● **WHAT THE TASK ASKS**: Transcribe only the lines from the line with "Keep writing the" through the line with "b = B(); b.box((s", exactly, counting both of those lines as part of the stretch.

● **DATASET**:
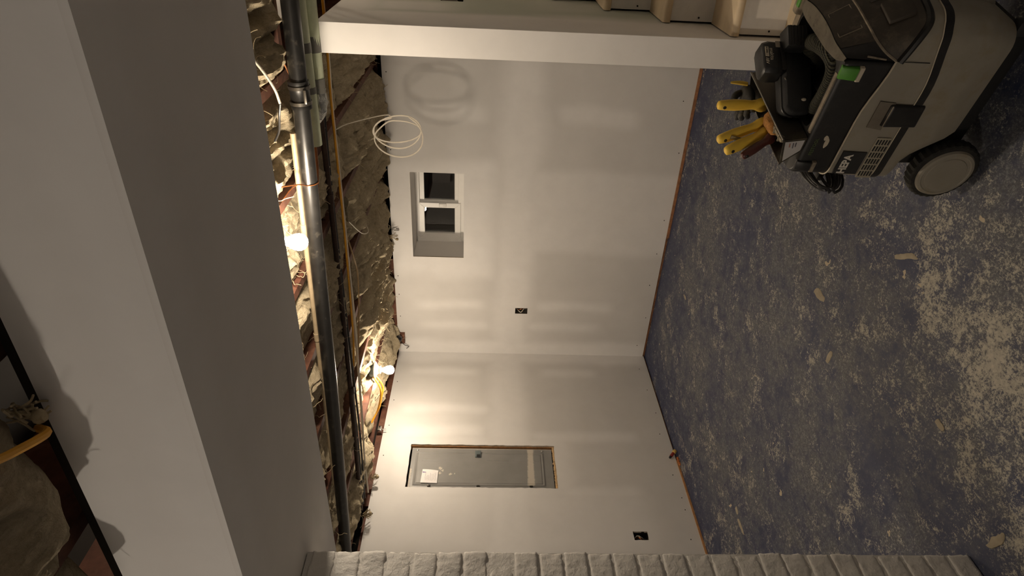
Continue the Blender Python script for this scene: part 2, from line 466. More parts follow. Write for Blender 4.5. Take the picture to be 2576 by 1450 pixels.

--

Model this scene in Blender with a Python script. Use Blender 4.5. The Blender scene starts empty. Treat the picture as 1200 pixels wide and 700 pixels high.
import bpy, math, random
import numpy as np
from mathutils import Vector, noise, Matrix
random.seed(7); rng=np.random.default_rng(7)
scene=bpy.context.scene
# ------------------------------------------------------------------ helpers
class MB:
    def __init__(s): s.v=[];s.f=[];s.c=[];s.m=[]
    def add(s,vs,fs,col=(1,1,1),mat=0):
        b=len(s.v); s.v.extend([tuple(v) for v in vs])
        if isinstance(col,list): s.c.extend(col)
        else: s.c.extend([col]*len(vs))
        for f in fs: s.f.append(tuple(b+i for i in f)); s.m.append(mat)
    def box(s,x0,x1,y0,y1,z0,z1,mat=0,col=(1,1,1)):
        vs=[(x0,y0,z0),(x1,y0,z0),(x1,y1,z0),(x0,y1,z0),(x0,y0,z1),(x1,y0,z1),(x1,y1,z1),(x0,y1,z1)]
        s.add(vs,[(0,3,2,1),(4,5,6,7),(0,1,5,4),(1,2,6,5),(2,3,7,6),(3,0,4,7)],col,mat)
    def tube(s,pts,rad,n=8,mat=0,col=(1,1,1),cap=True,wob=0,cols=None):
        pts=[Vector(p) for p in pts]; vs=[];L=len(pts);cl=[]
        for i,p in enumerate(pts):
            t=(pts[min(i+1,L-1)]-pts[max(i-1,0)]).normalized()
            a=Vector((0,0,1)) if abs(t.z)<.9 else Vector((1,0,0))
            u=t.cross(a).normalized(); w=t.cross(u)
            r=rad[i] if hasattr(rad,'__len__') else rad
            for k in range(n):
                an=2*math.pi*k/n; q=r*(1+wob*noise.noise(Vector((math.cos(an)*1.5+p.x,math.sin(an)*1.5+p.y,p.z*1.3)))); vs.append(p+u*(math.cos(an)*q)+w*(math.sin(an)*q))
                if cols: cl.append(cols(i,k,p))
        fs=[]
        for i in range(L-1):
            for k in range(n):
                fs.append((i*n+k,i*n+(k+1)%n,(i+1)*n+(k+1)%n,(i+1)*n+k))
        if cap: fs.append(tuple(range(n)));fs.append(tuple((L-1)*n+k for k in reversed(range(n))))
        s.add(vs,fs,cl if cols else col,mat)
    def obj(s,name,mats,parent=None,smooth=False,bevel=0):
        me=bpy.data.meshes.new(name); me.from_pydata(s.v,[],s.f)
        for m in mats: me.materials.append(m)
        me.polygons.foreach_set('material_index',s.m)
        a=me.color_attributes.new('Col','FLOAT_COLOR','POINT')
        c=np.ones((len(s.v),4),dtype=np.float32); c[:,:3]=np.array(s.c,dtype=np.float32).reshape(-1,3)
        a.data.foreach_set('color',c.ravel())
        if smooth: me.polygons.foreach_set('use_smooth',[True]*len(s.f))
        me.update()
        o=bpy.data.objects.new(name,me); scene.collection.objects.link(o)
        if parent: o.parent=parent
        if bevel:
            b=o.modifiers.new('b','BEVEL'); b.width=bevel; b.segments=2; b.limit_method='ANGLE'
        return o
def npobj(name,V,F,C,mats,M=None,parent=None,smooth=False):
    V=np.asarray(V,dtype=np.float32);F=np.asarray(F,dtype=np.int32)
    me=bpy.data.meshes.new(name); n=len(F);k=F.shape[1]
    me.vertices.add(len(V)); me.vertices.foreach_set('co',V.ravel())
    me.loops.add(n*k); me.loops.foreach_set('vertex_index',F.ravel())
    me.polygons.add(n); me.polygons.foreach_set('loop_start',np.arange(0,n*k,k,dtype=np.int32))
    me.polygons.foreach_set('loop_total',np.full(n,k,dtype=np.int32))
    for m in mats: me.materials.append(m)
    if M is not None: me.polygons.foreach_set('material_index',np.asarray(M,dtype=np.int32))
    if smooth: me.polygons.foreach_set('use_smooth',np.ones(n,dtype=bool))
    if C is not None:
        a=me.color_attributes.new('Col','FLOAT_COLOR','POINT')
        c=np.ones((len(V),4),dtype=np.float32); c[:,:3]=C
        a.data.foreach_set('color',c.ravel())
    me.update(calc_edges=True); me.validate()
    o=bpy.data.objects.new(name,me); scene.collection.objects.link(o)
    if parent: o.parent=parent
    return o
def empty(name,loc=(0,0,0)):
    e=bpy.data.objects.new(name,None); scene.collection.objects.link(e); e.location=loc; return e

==

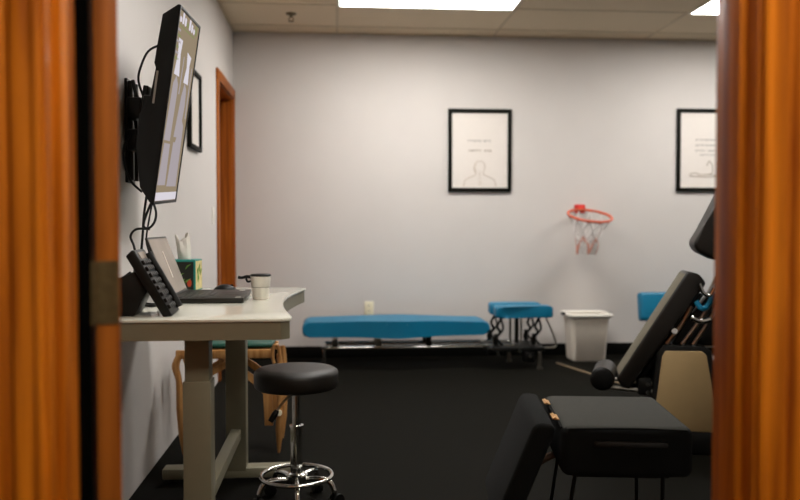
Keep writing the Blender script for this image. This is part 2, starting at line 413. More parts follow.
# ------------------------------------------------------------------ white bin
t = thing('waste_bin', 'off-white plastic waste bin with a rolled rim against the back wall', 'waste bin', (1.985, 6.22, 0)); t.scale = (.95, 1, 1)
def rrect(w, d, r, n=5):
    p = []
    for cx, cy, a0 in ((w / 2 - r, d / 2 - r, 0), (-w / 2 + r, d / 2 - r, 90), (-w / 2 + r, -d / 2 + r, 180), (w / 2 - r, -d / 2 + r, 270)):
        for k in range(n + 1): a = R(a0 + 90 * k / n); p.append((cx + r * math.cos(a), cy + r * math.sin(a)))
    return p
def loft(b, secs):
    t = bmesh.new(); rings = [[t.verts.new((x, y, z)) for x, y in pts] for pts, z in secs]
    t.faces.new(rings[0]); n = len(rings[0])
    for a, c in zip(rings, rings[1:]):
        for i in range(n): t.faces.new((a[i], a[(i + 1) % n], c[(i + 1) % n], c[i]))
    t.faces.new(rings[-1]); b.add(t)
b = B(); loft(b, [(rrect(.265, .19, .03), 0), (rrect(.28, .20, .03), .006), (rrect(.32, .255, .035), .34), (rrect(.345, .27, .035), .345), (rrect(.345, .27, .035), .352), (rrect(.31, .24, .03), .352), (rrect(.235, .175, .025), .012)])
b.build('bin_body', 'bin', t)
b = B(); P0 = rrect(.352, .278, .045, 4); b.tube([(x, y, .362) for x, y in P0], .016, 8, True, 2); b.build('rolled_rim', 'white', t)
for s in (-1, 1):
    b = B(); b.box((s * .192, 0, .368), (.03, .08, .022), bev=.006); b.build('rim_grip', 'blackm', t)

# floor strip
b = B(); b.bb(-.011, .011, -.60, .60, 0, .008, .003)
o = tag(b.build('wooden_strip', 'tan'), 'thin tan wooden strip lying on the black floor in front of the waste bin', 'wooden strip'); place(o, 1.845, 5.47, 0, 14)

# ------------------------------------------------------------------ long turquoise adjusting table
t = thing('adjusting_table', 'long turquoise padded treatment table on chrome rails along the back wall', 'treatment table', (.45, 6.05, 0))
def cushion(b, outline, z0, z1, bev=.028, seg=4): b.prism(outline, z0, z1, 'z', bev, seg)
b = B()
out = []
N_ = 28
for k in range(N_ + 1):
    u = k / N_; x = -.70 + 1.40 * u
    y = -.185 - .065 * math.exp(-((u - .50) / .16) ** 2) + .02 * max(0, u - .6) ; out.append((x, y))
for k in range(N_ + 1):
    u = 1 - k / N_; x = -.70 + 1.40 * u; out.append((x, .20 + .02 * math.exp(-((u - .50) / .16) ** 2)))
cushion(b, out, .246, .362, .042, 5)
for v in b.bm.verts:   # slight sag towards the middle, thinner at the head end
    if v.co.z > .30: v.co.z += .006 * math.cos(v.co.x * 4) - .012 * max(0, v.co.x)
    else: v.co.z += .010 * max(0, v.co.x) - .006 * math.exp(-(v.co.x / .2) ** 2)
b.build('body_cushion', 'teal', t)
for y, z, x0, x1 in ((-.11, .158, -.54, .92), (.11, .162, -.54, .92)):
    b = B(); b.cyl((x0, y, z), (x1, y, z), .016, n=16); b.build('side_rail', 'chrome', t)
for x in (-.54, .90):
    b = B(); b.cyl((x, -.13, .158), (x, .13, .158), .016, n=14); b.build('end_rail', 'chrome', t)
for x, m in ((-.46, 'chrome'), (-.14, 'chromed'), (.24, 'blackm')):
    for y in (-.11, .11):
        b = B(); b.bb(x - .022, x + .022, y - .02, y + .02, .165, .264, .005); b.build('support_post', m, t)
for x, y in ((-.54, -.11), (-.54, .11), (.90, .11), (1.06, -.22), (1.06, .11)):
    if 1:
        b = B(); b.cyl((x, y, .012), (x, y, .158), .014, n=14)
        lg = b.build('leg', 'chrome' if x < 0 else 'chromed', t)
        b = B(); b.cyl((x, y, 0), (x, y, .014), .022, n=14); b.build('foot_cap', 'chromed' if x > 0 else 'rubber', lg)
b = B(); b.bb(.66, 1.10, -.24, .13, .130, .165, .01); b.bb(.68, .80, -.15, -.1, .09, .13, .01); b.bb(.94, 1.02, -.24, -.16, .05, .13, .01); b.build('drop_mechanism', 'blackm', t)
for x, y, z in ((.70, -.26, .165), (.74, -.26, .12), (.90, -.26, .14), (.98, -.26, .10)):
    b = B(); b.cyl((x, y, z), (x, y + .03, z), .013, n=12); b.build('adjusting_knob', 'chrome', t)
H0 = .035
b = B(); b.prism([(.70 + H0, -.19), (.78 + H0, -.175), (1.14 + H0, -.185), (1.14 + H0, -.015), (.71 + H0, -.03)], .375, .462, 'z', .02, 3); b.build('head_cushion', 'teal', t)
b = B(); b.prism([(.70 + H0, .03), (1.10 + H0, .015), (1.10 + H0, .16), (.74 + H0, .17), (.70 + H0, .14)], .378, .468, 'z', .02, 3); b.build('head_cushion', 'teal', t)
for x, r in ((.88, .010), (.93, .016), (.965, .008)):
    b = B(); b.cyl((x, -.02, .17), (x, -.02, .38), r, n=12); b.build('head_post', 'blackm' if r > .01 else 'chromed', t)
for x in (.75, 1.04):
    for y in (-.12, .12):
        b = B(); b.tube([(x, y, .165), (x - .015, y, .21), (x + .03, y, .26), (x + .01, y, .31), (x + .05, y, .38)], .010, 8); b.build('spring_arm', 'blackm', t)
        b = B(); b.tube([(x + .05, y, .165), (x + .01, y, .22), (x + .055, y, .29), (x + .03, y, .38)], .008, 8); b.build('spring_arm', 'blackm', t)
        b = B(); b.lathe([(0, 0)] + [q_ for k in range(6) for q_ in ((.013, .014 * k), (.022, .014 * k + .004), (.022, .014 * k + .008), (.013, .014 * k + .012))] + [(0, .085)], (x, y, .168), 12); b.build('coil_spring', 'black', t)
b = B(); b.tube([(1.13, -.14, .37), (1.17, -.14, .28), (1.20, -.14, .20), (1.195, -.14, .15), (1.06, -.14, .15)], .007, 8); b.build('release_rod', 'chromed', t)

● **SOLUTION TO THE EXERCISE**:
Keep writing the Blender script for this image. This is part 2, starting at line 413. More parts follow.
# ------------------------------------------------------------------ white bin
t = thing('waste_bin', 'off-white plastic waste bin with a rolled rim against the back wall', 'waste bin', (1.985, 6.22, 0)); t.scale = (.95, 1, 1)
def rrect(w, d, r, n=5):
    p = []
    for cx, cy, a0 in ((w / 2 - r, d / 2 - r, 0), (-w / 2 + r, d / 2 - r, 90), (-w / 2 + r, -d / 2 + r, 180), (w / 2 - r, -d / 2 + r, 270)):
        for k in range(n + 1): a = R(a0 + 90 * k / n); p.append((cx + r * math.cos(a), cy + r * math.sin(a)))
    return p
def loft(b, secs):
    t = bmesh.new(); rings = [[t.verts.new((x, y, z)) for x, y in pts] for pts, z in secs]
    t.faces.new(rings[0]); n = len(rings[0])
    for a, c in zip(rings, rings[1:]):
        for i in range(n): t.faces.new((a[i], a[(i + 1) % n], c[(i + 1) % n], c[i]))
    t.faces.new(rings[-1]); b.add(t)
b = B(); loft(b, [(rrect(.265, .19, .03), 0), (rrect(.28, .20, .03), .006), (rrect(.32, .255, .035), .34), (rrect(.345, .27, .035), .345), (rrect(.345, .27, .035), .352), (rrect(.31, .24, .03), .352), (rrect(.235, .175, .025), .012)])
b.build('bin_body', 'bin', t)
b = B(); P0 = rrect(.352, .278, .045, 4); b.tube([(x, y, .362) for x, y in P0], .016, 8, True, 2); b.build('rolled_rim', 'white', t)
for s in (-1, 1):
    b = B(); b.box((s * .192, 0, .368), (.03, .08, .022), bev=.006); b.build('rim_grip', 'blackm', t)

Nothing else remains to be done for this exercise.